Travis Martinez, utilities director for the city of Las Vegas, described immediate operational impacts: the city’s primary watershed, the Gallinas River, saw large inflows of ash and sediment, intake contamination and increased turbidity that pushed the plant beyond its normal operating design. The city deployed mobile pretreatment units and changed chemical feeds to stabilize treatment. Martinez said the city has secured FEMA funding for a new treatment system — roughly $98 million was referenced as FEMA funding for a new plant and pretreatment — but stressed that design and construction remain multiyear efforts: “modernize and upgrade with the existing infrastructure … could look anywhere from 3 to 4 years,” he said, while a full new plant “can go anywhere from 5 to 8 years,” depending on size and permitting.

City manager Robert Anaya said the city has already put capital into the system (roughly $4 million in near‑term upgrades) and that Las Vegas officials are coordinating closely with NMED, DHSEM and federal partners. The mayor of Las Vegas told the committee that long‑term solutions require a partnership between the city and state to design and fund a resilient facility that can handle post‑fire water chemistry and flooding risks.

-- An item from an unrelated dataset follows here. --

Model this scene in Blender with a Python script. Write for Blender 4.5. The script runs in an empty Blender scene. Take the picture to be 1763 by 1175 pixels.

Legislators pressed for clearer state roles when local systems lack capacity. Representative Jennifer Cates asked whether NMED would include an analysis of climate‑impact risk assessments and monitoring investments in its budget request; Armstrong said the department is preparing budget requests for additional technical assistance and monitoring, but that final budget proposals would be submitted later in the cycle. Representatives stressed workforce issues: Martinez and NMED both said recruiting and retaining certified water operators is a statewide challenge and that the state’s technical assistance programs and low‑interest revolving funds (Clean Water and Drinking Water SRFs, the Water Trust Board and the River Stewardship Program) can help communities upgrade source protection and treatment.

Armstrong recommended a “suite” of actions for lawmakers: expand match funds and grant programs targeted at small systems and acequias, prioritize equity in funding, invest in operator workforce development and monitoring networks, and support natural‑infrastructure work (watershed restoration and forest thinning) to protect source water upstream.

Less critical details: Ruidoso’s treatment plant had been recently modernized before its fire and had better performance; Ruidoso’s access to groundwater gave it resilience Las Vegas lacked. City operators and state staff emphasized the importance of coordinated planning, procurement and incremental upgrades while a longer‑term design and construction process proceeds.